__STATED GOAL__.
Your answer should be only a number: how many lines include the word "empty".

__DATA SUPPLIED__.
______
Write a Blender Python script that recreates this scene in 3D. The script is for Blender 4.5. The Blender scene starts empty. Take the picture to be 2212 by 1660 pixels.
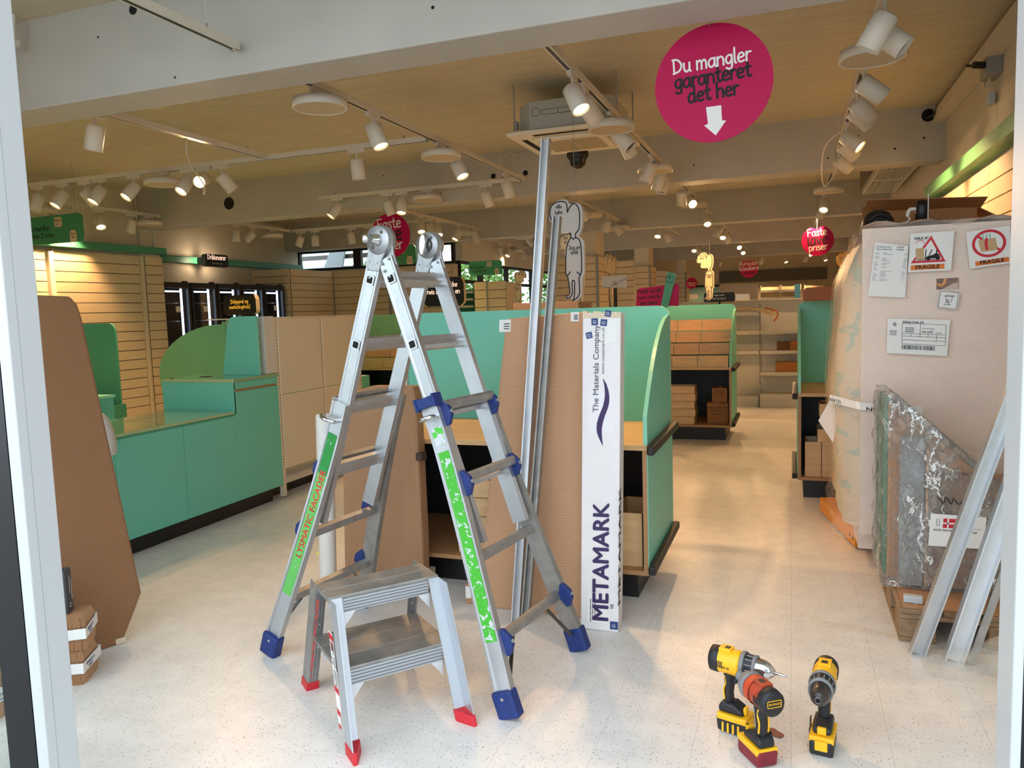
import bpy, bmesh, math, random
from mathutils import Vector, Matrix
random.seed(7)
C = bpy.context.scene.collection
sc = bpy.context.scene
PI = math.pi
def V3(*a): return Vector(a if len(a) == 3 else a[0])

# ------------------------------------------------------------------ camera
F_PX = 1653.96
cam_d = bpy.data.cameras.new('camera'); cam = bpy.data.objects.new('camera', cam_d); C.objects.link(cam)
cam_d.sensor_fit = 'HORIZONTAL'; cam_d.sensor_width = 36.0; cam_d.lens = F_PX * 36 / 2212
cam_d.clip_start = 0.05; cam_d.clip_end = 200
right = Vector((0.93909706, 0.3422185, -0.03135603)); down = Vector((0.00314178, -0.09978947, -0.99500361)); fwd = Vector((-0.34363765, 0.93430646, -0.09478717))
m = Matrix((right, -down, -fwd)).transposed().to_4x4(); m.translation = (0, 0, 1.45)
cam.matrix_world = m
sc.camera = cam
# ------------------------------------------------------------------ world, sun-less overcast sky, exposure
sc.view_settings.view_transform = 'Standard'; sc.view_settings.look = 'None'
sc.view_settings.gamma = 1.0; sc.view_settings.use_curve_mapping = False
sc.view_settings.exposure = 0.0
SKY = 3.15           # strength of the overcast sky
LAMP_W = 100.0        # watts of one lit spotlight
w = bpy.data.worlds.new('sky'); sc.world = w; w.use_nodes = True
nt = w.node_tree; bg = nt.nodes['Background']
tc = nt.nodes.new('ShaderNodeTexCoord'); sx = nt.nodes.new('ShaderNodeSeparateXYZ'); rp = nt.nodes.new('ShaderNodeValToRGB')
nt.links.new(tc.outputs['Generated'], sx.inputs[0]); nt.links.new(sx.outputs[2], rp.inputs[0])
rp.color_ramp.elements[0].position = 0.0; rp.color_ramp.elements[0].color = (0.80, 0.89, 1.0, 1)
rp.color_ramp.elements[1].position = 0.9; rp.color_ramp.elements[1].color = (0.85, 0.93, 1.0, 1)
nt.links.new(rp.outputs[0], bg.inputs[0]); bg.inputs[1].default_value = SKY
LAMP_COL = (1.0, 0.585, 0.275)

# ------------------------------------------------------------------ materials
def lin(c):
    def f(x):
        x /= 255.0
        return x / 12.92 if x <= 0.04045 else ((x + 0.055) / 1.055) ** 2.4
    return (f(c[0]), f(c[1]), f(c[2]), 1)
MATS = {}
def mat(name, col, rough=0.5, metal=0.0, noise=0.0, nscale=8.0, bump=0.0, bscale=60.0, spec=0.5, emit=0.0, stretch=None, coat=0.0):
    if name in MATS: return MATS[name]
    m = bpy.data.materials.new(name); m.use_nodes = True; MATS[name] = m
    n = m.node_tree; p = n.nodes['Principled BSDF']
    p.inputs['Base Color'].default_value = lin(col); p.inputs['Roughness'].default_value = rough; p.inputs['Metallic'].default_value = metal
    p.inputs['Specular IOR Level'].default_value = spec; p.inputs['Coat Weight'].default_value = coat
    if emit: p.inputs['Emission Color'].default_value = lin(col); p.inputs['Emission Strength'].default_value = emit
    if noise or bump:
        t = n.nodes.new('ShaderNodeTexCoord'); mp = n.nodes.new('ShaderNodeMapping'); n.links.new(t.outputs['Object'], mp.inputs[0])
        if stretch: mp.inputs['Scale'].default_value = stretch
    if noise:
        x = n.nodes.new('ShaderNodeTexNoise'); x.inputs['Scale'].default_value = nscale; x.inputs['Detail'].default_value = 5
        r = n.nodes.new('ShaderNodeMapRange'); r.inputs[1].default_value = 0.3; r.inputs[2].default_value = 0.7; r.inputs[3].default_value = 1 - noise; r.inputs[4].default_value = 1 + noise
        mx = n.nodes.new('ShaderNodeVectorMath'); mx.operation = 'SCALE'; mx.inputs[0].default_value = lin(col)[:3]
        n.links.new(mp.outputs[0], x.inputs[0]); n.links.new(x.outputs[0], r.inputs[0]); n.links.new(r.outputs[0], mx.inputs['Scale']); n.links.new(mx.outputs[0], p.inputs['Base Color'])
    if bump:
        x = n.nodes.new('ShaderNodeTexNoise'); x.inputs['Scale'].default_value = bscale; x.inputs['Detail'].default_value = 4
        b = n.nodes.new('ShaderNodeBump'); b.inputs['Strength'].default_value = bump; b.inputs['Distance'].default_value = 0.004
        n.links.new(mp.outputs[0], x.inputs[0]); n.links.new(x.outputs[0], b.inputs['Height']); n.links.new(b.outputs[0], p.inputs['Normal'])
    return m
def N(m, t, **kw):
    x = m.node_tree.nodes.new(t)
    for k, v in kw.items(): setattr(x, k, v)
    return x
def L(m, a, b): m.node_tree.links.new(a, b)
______
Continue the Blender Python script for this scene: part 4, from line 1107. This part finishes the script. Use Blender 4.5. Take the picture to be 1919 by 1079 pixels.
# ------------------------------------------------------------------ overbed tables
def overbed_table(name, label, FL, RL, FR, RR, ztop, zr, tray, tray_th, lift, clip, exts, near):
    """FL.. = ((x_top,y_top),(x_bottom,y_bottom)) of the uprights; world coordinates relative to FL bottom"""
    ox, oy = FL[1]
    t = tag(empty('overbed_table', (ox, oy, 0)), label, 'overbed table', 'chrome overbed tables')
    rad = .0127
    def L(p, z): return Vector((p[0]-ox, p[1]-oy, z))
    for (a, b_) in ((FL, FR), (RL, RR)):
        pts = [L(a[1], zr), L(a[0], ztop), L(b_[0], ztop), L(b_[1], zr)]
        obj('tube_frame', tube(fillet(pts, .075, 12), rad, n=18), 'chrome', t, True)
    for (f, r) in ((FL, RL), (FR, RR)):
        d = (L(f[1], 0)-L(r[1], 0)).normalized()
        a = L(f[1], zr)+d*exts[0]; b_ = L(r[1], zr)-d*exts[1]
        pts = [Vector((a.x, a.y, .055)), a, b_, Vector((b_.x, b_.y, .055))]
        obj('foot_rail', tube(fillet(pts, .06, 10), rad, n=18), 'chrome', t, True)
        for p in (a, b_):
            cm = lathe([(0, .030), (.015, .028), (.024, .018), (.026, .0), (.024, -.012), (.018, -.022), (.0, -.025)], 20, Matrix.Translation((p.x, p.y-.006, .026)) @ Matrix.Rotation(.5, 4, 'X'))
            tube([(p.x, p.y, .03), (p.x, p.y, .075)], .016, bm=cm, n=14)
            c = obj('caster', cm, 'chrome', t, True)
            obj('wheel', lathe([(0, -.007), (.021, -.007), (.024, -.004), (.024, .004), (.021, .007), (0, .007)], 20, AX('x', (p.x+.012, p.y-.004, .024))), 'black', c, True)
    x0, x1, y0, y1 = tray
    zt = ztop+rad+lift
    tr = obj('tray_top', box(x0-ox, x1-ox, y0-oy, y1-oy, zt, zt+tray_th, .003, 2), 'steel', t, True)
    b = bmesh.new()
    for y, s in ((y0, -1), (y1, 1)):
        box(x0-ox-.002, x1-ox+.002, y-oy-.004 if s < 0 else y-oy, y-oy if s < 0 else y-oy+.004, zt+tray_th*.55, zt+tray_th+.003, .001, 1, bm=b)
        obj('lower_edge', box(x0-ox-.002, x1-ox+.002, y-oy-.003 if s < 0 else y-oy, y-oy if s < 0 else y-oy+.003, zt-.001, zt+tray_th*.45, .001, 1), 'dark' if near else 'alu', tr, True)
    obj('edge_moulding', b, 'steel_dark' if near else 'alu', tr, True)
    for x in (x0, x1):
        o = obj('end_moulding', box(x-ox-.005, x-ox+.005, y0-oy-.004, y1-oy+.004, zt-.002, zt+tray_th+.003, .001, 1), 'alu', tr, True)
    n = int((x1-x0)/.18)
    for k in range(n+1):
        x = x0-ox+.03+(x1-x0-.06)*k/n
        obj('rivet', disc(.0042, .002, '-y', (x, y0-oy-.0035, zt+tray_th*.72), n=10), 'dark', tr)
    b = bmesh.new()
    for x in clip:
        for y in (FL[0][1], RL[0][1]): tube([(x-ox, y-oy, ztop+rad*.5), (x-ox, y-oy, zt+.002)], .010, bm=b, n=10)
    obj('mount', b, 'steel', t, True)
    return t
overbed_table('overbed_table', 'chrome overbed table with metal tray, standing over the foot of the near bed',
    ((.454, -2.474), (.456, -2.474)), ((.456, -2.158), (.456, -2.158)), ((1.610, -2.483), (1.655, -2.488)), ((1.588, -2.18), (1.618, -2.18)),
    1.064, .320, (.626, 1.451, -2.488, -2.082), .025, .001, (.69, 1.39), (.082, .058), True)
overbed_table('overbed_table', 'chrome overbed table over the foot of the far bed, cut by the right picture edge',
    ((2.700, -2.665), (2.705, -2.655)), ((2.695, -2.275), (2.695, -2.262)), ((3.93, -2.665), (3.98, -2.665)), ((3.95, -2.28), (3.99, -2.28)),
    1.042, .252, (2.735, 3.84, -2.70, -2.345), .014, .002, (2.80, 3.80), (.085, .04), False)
______
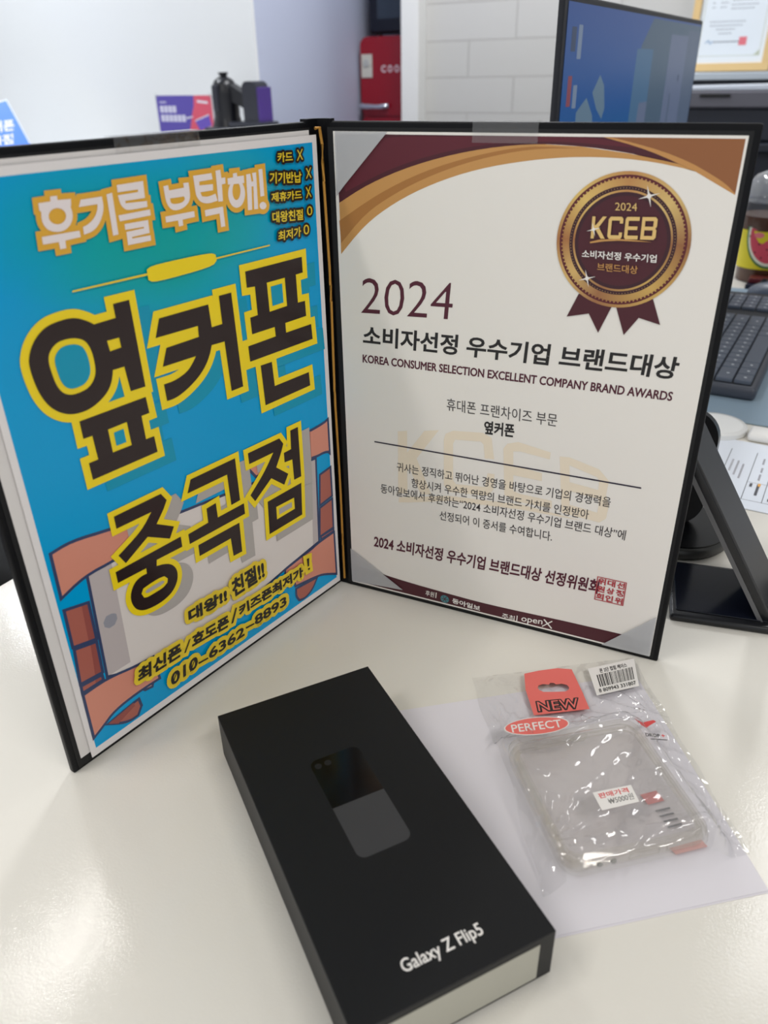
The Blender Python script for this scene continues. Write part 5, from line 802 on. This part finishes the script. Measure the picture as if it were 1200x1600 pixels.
______
__EXERCISE SOLUTION__.
2